◆ **Task instructions**
Identify the lines holding "scene" and copy them.

◆ **Given information**
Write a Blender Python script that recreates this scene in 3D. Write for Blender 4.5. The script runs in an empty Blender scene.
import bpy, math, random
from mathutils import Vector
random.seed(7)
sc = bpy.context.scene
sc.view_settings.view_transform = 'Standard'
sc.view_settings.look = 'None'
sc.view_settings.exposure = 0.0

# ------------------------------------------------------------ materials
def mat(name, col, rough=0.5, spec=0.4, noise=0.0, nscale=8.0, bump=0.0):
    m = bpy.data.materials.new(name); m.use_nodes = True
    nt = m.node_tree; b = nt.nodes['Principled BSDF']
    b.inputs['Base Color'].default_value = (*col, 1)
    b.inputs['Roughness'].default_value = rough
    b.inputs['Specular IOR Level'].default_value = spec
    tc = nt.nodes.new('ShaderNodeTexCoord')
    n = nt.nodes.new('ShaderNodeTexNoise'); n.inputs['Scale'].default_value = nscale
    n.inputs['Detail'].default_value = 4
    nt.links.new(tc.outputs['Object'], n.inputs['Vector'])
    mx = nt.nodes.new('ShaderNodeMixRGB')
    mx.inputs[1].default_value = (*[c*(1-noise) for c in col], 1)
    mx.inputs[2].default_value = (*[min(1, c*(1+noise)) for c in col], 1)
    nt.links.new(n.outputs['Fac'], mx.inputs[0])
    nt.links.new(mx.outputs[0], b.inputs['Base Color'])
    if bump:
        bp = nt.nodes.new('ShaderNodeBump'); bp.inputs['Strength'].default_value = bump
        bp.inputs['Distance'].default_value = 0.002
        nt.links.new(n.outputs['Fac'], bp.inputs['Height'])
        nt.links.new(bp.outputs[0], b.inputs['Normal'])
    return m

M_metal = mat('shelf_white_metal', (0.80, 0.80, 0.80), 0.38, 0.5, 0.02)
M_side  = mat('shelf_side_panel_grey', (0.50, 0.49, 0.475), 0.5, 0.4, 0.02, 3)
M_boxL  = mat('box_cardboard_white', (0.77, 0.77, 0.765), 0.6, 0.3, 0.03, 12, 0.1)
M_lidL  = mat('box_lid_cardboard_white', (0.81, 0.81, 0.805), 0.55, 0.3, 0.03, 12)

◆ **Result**
Write a Blender Python script that recreates this scene in 3D. Write for Blender 4.5. The script runs in an empty Blender scene.
sc = bpy.context.scene